(TASK PROMPT): Each line in the material below, starting at the one with "Write the bpy" and ending at the one with "bg.inputs['Strength'].default_value = 0.09", is to be reproduced exactly; no picture is to be copied.

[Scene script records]
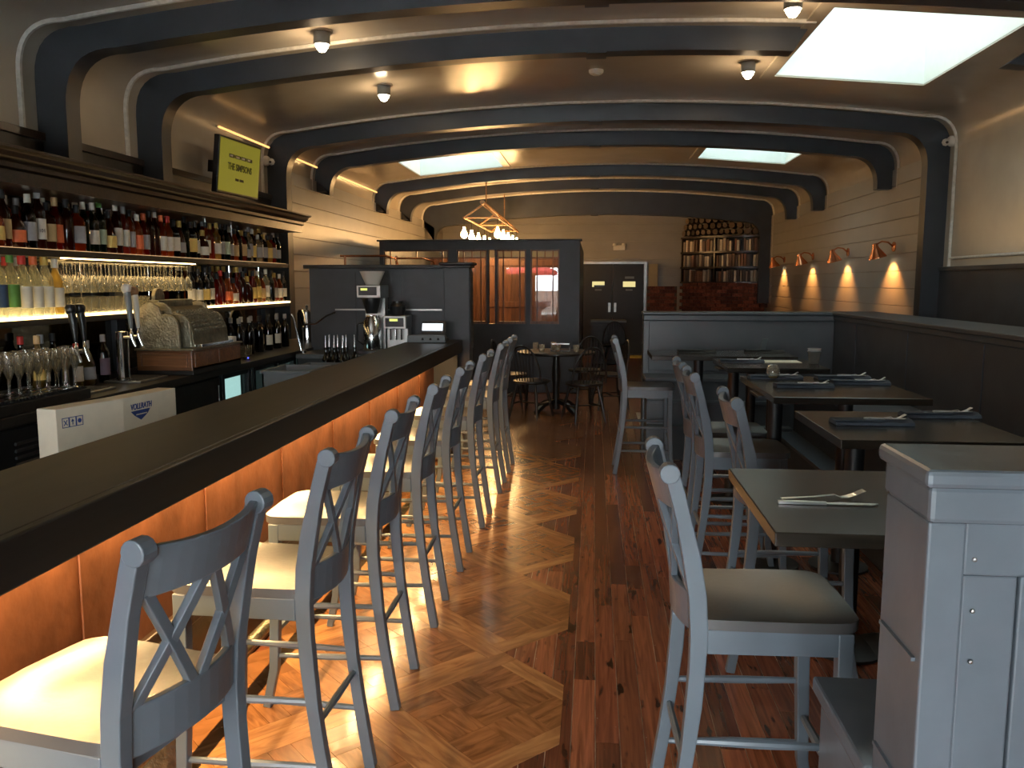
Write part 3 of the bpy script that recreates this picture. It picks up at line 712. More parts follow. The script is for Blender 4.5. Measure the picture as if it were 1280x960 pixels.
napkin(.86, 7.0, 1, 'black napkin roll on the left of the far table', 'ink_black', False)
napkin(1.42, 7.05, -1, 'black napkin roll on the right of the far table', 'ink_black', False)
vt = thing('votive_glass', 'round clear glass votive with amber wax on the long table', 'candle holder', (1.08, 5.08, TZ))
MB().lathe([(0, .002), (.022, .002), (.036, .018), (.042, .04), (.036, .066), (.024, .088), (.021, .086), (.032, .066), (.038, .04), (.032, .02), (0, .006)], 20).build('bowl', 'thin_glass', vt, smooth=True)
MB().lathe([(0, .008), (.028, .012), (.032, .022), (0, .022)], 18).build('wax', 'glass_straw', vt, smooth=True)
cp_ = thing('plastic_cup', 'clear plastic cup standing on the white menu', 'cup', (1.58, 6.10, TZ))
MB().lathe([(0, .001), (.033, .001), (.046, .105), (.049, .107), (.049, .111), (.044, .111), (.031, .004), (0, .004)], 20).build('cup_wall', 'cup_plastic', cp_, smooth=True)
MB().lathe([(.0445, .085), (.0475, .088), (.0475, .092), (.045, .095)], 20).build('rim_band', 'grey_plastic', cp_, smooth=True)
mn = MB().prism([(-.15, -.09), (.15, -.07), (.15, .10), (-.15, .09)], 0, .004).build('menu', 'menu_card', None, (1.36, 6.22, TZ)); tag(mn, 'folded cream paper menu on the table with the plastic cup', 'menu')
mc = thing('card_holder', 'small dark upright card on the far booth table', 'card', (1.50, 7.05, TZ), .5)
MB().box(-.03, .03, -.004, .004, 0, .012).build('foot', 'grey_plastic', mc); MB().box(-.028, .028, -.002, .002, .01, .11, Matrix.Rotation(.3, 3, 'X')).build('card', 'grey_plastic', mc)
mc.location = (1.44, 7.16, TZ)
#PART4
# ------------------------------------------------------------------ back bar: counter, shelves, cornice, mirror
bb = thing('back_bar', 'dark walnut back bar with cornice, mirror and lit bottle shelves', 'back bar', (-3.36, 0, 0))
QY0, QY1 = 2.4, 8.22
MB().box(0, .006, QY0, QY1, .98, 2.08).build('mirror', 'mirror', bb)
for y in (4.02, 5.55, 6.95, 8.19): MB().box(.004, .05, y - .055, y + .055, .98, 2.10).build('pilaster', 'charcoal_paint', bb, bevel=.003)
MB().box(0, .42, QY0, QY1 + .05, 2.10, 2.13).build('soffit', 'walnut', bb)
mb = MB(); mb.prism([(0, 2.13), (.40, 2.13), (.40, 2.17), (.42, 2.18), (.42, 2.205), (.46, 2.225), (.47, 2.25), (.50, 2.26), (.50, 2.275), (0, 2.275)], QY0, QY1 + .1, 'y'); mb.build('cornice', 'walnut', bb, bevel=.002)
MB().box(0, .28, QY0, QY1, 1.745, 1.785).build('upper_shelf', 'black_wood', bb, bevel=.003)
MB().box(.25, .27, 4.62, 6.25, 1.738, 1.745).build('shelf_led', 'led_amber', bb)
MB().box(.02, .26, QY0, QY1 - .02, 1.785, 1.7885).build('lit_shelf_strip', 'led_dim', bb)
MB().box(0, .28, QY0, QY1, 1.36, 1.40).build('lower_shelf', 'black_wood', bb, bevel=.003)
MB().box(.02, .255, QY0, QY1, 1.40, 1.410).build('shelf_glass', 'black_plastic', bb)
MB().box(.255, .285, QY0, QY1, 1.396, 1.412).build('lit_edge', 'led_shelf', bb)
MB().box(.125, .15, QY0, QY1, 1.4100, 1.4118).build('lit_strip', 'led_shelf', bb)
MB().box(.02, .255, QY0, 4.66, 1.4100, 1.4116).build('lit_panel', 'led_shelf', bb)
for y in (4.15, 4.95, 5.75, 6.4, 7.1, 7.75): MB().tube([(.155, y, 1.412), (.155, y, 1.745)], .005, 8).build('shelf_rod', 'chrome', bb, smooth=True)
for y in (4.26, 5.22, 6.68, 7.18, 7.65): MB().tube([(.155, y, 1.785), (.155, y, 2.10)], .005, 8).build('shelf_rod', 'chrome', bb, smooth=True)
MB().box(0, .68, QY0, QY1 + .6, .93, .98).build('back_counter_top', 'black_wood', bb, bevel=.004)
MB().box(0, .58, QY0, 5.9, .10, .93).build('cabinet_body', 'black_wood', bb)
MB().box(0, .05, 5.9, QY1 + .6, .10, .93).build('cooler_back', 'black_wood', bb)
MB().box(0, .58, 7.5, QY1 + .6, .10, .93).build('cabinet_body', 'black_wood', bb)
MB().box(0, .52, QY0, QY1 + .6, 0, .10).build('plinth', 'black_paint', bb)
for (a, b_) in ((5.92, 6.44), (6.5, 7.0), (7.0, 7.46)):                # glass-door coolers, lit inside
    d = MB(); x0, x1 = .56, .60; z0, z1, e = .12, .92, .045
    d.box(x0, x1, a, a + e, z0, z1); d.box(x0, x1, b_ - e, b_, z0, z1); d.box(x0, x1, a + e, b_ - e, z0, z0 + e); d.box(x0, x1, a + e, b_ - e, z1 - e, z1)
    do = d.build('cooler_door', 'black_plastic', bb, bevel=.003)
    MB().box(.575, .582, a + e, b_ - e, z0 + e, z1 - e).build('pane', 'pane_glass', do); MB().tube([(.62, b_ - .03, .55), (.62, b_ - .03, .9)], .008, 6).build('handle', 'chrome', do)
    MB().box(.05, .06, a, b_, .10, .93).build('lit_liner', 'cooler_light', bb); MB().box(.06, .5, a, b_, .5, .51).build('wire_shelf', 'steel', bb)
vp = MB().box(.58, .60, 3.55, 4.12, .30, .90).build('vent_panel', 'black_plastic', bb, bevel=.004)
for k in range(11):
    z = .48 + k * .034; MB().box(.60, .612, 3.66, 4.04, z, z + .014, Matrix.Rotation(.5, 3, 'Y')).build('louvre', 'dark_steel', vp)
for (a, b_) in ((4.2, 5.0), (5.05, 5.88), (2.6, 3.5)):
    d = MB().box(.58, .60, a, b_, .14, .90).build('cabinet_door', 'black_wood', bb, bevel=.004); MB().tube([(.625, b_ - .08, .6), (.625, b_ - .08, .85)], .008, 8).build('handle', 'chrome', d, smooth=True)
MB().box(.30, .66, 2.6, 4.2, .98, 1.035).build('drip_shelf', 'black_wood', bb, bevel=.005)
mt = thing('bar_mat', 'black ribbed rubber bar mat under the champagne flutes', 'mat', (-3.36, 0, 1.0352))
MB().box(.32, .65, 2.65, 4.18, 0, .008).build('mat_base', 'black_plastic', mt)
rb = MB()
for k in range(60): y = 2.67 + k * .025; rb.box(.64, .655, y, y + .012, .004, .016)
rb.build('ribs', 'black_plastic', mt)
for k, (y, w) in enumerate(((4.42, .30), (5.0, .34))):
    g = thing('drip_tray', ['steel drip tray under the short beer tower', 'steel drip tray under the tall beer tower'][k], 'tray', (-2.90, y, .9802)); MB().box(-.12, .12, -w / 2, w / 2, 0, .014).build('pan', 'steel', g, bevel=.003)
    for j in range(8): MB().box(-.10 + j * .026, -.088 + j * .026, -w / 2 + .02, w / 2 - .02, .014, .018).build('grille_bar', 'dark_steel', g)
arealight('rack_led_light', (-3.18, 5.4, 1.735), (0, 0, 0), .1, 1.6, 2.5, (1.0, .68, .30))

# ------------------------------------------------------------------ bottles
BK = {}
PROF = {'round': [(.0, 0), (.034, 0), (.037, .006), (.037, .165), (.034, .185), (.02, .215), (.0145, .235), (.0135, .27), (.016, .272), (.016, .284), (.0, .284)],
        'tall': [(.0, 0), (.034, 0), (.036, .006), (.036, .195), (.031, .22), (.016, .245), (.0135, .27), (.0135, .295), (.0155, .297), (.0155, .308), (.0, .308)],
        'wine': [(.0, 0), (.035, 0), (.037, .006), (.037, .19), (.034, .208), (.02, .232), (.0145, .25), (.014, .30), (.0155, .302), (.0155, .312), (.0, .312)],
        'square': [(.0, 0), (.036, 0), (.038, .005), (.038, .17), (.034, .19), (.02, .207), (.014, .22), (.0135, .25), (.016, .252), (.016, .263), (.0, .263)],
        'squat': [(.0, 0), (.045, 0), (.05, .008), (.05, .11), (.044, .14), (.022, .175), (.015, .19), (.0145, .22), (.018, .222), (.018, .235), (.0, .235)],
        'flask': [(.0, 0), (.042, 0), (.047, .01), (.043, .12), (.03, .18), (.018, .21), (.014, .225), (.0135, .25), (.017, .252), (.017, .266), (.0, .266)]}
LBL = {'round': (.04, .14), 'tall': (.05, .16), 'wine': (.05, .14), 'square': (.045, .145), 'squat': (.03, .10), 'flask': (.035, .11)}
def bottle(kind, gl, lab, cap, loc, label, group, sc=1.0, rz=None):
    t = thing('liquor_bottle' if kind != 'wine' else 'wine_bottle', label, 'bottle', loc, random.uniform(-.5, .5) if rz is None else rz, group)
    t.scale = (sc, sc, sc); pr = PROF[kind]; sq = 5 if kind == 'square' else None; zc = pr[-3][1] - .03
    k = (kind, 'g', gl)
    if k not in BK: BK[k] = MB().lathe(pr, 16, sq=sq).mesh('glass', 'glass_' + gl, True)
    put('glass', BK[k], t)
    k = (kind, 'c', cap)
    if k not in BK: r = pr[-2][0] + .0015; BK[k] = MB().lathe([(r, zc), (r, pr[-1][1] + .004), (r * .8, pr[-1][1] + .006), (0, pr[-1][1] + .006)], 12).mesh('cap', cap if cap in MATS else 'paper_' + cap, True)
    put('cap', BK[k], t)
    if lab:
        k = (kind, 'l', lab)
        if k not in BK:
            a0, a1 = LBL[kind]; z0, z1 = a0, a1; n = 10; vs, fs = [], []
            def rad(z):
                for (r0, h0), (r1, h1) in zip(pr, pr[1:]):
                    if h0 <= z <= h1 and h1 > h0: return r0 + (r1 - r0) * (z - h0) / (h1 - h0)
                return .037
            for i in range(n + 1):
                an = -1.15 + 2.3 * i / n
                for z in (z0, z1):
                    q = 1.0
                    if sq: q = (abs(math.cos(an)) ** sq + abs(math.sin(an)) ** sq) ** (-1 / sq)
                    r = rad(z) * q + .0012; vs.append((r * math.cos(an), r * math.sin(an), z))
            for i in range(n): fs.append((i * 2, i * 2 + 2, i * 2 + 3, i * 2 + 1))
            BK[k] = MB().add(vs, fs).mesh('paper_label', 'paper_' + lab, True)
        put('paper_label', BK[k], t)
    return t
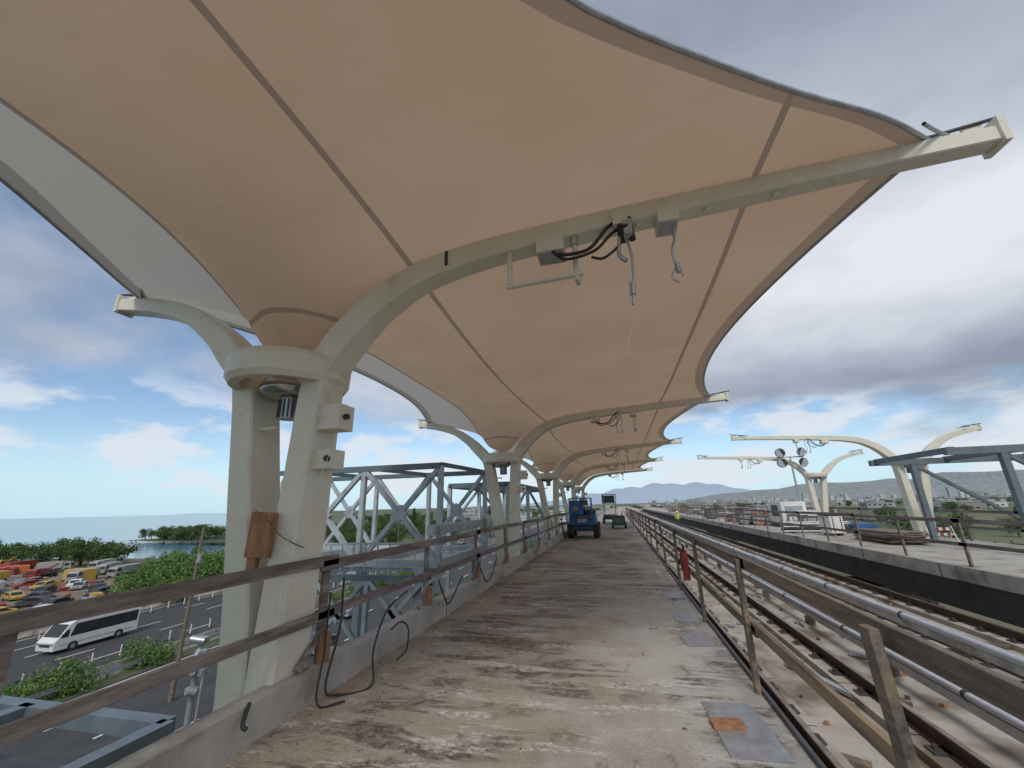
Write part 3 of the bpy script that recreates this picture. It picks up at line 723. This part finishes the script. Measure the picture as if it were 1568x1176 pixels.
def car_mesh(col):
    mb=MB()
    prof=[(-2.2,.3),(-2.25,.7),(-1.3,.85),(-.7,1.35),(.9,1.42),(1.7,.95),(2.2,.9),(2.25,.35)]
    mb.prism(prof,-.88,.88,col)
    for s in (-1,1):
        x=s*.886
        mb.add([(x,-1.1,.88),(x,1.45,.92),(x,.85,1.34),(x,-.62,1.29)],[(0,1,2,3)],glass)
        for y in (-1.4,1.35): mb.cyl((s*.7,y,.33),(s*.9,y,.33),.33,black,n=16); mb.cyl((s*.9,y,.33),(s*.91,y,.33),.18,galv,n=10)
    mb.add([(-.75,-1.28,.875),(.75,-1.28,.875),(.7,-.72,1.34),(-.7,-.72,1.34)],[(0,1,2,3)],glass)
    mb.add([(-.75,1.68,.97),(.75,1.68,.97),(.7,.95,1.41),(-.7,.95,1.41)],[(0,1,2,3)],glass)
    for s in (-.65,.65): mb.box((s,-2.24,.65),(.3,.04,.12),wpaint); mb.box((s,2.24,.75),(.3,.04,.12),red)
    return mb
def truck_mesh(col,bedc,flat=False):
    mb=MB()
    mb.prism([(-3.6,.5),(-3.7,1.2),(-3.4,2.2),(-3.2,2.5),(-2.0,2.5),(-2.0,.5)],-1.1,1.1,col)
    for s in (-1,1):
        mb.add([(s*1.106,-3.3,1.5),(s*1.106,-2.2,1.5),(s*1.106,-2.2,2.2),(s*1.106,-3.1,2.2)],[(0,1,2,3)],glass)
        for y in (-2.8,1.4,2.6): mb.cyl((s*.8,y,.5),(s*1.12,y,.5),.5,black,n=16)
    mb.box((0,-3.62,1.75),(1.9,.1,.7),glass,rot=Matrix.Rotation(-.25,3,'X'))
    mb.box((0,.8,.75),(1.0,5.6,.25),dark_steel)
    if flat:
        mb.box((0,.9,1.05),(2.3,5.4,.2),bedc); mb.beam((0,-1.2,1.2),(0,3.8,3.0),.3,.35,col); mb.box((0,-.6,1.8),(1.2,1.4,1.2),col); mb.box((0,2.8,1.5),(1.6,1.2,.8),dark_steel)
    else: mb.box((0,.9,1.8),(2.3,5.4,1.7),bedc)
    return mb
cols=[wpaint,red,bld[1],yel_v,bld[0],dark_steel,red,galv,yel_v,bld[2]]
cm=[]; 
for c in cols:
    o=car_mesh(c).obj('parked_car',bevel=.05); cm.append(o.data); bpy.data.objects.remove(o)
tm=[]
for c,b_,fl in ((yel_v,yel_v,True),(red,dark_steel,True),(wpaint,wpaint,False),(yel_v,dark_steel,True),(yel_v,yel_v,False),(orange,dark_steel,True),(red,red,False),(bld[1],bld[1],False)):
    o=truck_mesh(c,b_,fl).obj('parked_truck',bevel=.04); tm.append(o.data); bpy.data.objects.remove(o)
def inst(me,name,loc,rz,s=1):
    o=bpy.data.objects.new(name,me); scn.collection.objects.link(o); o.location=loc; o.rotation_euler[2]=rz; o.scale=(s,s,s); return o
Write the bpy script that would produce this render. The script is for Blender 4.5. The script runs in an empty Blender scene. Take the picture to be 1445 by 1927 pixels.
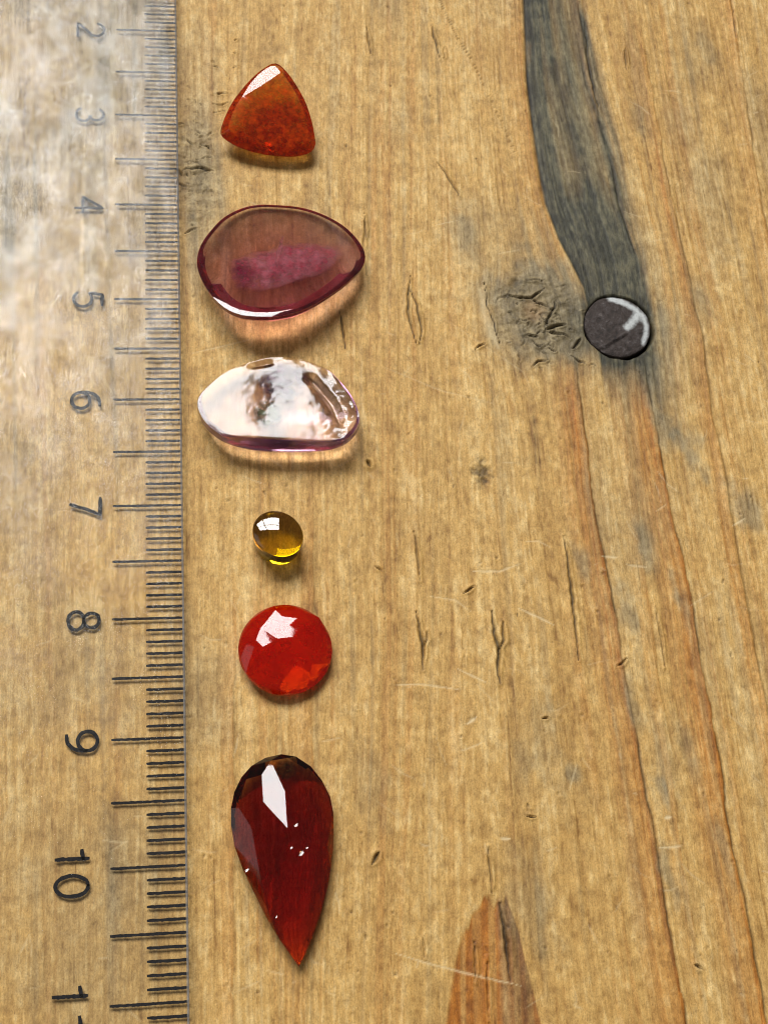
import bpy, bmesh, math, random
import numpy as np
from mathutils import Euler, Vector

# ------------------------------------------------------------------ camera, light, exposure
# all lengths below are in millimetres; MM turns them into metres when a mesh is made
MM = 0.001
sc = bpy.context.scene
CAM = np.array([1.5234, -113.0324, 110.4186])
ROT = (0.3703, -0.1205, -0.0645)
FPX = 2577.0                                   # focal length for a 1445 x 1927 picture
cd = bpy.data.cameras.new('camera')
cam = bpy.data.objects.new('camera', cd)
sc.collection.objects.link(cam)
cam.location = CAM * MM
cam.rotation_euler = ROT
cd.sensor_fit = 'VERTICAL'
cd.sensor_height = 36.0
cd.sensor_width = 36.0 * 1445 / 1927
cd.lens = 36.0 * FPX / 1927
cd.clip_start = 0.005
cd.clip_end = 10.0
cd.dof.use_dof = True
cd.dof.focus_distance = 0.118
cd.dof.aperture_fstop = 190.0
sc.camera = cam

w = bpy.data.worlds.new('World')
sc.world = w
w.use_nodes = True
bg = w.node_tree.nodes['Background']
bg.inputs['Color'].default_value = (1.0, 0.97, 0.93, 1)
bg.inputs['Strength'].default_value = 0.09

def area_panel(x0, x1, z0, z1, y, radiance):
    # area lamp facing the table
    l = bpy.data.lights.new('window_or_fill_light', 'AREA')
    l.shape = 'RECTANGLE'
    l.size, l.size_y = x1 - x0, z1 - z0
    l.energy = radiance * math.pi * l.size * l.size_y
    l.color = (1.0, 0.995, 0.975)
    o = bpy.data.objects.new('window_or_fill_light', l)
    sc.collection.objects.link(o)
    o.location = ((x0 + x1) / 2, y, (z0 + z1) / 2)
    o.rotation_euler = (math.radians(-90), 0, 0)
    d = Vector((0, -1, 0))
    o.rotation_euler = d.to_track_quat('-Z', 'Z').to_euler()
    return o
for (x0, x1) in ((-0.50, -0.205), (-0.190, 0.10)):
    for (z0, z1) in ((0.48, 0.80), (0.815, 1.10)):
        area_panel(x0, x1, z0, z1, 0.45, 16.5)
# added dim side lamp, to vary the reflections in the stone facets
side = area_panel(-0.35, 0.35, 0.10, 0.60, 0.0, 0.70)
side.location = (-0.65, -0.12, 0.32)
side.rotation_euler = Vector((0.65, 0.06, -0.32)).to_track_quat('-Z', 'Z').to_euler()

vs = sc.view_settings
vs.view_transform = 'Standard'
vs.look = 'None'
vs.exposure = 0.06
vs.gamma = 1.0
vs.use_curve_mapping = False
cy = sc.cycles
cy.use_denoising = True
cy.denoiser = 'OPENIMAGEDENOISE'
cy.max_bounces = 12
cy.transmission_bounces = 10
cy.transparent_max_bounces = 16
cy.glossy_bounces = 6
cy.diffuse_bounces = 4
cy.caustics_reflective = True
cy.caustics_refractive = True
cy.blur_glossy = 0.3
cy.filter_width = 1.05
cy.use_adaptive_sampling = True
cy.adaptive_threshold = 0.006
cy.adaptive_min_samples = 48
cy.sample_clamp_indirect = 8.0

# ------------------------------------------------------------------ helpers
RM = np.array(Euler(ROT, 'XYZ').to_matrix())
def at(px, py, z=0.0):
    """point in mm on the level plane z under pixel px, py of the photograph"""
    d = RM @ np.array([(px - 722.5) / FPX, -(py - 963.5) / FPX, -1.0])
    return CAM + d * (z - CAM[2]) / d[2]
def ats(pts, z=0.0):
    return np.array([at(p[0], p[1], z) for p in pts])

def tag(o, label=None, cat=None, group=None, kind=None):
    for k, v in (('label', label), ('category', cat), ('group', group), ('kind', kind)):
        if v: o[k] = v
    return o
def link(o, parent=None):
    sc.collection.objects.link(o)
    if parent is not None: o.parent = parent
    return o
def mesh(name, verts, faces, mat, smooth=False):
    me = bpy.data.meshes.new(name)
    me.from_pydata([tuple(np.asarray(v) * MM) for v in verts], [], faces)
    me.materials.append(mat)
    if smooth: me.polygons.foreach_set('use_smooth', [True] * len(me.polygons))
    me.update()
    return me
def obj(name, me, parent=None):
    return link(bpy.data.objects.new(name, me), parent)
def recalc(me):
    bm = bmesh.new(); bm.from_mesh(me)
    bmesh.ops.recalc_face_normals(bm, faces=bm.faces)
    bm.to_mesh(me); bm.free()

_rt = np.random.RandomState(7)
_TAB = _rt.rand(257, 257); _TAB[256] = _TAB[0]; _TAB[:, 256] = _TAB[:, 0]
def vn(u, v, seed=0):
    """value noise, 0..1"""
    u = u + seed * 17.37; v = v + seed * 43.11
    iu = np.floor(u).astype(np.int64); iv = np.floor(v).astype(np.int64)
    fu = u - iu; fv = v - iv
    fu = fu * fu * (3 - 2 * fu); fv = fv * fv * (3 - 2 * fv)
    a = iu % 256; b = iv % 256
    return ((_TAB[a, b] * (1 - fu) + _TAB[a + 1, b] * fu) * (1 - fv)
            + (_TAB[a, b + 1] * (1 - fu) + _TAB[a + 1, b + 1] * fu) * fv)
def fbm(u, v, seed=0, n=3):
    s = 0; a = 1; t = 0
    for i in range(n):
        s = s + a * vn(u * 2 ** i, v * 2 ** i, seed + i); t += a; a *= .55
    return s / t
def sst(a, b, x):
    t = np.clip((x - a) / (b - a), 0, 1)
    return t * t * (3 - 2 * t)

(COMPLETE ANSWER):
Write the bpy script that would produce this render. The script is for Blender 4.5. The script runs in an empty Blender scene. Take the picture to be 1445 by 1927 pixels.
import bpy, bmesh, math, random
import numpy as np
from mathutils import Euler, Vector

# ------------------------------------------------------------------ camera, light, exposure
# all lengths below are in millimetres; MM turns them into metres when a mesh is made
MM = 0.001
sc = bpy.context.scene
CAM = np.array([1.5234, -113.0324, 110.4186])
ROT = (0.3703, -0.1205, -0.0645)
FPX = 2577.0                                   # focal length for a 1445 x 1927 picture
cd = bpy.data.cameras.new('camera')
cam = bpy.data.objects.new('camera', cd)
sc.collection.objects.link(cam)
cam.location = CAM * MM
cam.rotation_euler = ROT
cd.sensor_fit = 'VERTICAL'
cd.sensor_height = 36.0
cd.sensor_width = 36.0 * 1445 / 1927
cd.lens = 36.0 * FPX / 1927
cd.clip_start = 0.005
cd.clip_end = 10.0
cd.dof.use_dof = True
cd.dof.focus_distance = 0.118
cd.dof.aperture_fstop = 190.0
sc.camera = cam

w = bpy.data.worlds.new('World')
sc.world = w
w.use_nodes = True
bg = w.node_tree.nodes['Background']
bg.inputs['Color'].default_value = (1.0, 0.97, 0.93, 1)
bg.inputs['Strength'].default_value = 0.09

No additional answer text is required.